L’existence d’un marché noir du pétrole n’a rien de nouveau. Il est seulement en train de changer de dimension parce que la Russie est ou était le deuxième exportateur mondial de pétrole derrière l’Arabie Saoudite. Cela fait des années que des propriétaires de navires peu scrupuleux, des armateurs et des courtiers vendent, avec des profits considérables, du pétrole sous embargo à ceux qui sont prêts à prendre le risque de l’acheter. Les tactiques pour éviter d’être repéré sont bien rôdées. Elles consistent à falsifier l’origine du pétrole et même à cacher la position géographique réelle des tankers en piratant leur système de repérage GPS appelé Automatic Identification System (AIS).
Les raffineurs chinois indépendants ne craignent pas les sanctions
Tous les acheteurs ne sont pas logés à la même enseigne. Les sociétés chinoises indépendantes de raffinerie ont moins à craindre d’éventuelles sanctions de la justice américaine et européenne que des armateurs et des courtiers importants qui ne peuvent se passer des financements et des assureurs occidentaux. D’ailleurs, la Chine, premier importateur mondial de pétrole achète depuis des années des barils iraniens et vénézuéliens à prix cassés présentés officiellement la plupart du temps comme provenant de Malaisie ou du sultanat d’Oman. Les quantités de pétrole soi-disant malaisien importé par la Chine sont telles qu’elles apparaissent à de nombreux spécialistes comme trop importantes par rapport à la production de ce pays.

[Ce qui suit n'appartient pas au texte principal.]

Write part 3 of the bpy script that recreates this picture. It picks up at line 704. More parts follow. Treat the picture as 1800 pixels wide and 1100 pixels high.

Une autre enquête récente de Reuters a aussi montré que le Venezuela utilise de faux documents et des pétroliers liés à l’Iran et connus pour avoir transporté du brut iranien dans le passé. Une des méthodes utilisées pour brouiller les pistes consiste à transférer dans les eaux malaisiennes des cargaisons de pétrole d’un tanker à l’autre et à mélanger ainsi des barils iraniens et malaisiens pour rendre très difficile de retrouver leur origine et leur signature.
Cet été, un pétrolier battant pavillon russe en Méditerranée a été pris en Méditerranée en train de falsifier son système de repérage AIS selon des recherches menées par Global Fishing Watch et SkyTruth. L’enquête sur les mouvements du pétrolier russe Kapitan Schemilkin a montré que le navire avait modifié son signal pour montrer qu’il naviguait au large de la Grèce, alors qu’en réalité, le navire s’est rendu près de Malte et de Chypre. Pour SkyTruth, «cela s’avérerait être la première détection d’un pétrolier battant pavillon russe diffusant de fausses coordonnées – et ce pourrait être la première d’une longue série».
Même aux Etats-Unis, on trouve parfois des cargaisons de pétrole d’origine douteuses. L’un des cas récents révélé par l’agence Bloomberg est celui d’une offre faite à des acheteurs de la région de Houston au Texas, le cœur de l’industrie américaine du raffinage qui se trouve le long du golfe du Mexique. Le négociant Jonathan Plemel de Sidewalks Holdings a récemment proposé du brut lourd provenant soi-disant Mexique à un prix inférieur de 30 dollars le baril à celui du marché. Les acheteurs potentiels n’ont pas voulu prendre de risques et ont décliné. Jonathan Plemel a déclaré à Bloomberg qu’il n’était lui-même pas certain de l’origine du brut. «Le pétrole pourrait-il provenir de puits abandonnés au Mexique? Du Venezuela? Honnêtement, je ne peux pas le dire.»